• Your goal: Only the lines from the start of the data below through the line that contains "sc.camera = cam" are to be copied, exactly and without pictures.

• Dataset content:
::::::
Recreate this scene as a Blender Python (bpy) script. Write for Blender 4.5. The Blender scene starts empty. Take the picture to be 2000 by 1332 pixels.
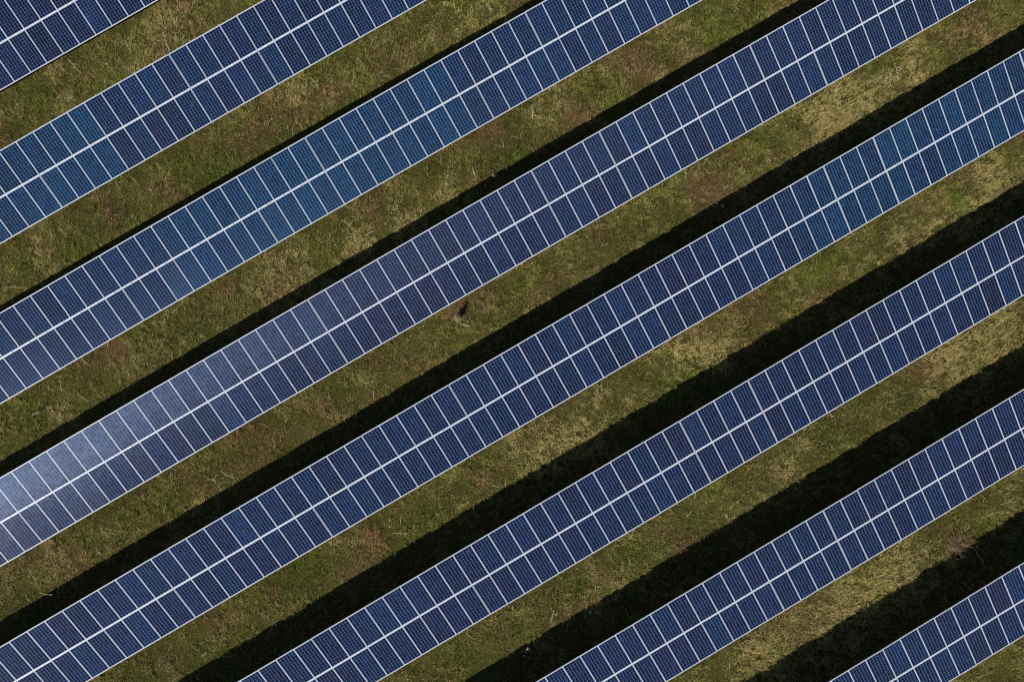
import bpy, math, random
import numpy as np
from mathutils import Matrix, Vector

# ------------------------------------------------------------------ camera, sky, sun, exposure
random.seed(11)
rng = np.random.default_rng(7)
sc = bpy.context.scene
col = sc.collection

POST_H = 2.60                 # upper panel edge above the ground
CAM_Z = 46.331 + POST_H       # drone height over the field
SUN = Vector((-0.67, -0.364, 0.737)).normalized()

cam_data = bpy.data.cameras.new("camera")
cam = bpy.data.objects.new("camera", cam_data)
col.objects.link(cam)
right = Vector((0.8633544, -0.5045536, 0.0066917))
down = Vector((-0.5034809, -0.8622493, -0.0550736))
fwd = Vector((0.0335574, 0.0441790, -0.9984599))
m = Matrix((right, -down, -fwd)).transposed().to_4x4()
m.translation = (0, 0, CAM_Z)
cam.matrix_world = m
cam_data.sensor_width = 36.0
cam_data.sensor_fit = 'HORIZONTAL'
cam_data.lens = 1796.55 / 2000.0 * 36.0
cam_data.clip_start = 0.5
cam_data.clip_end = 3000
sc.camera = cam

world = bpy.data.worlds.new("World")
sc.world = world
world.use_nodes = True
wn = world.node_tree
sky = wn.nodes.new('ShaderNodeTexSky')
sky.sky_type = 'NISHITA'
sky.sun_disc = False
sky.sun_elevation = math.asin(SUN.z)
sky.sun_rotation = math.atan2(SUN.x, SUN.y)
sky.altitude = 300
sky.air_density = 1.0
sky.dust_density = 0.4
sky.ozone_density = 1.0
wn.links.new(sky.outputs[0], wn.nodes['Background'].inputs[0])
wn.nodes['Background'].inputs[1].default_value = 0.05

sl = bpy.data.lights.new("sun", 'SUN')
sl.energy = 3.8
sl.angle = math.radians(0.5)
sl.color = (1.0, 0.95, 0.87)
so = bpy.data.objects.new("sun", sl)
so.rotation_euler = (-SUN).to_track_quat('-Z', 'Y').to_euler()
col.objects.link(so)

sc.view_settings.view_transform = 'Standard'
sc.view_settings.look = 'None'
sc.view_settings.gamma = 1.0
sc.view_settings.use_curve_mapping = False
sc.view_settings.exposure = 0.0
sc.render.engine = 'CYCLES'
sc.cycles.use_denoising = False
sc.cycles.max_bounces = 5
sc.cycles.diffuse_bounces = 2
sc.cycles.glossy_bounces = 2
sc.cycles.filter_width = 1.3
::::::
• Exercise result:
Recreate this scene as a Blender Python (bpy) script. Write for Blender 4.5. The Blender scene starts empty. Take the picture to be 2000 by 1332 pixels.
import bpy, math, random
import numpy as np
from mathutils import Matrix, Vector

# ------------------------------------------------------------------ camera, sky, sun, exposure
random.seed(11)
rng = np.random.default_rng(7)
sc = bpy.context.scene
col = sc.collection

POST_H = 2.60                 # upper panel edge above the ground
CAM_Z = 46.331 + POST_H       # drone height over the field
SUN = Vector((-0.67, -0.364, 0.737)).normalized()

cam_data = bpy.data.cameras.new("camera")
cam = bpy.data.objects.new("camera", cam_data)
col.objects.link(cam)
right = Vector((0.8633544, -0.5045536, 0.0066917))
down = Vector((-0.5034809, -0.8622493, -0.0550736))
fwd = Vector((0.0335574, 0.0441790, -0.9984599))
m = Matrix((right, -down, -fwd)).transposed().to_4x4()
m.translation = (0, 0, CAM_Z)
cam.matrix_world = m
cam_data.sensor_width = 36.0
cam_data.sensor_fit = 'HORIZONTAL'
cam_data.lens = 1796.55 / 2000.0 * 36.0
cam_data.clip_start = 0.5
cam_data.clip_end = 3000
sc.camera = cam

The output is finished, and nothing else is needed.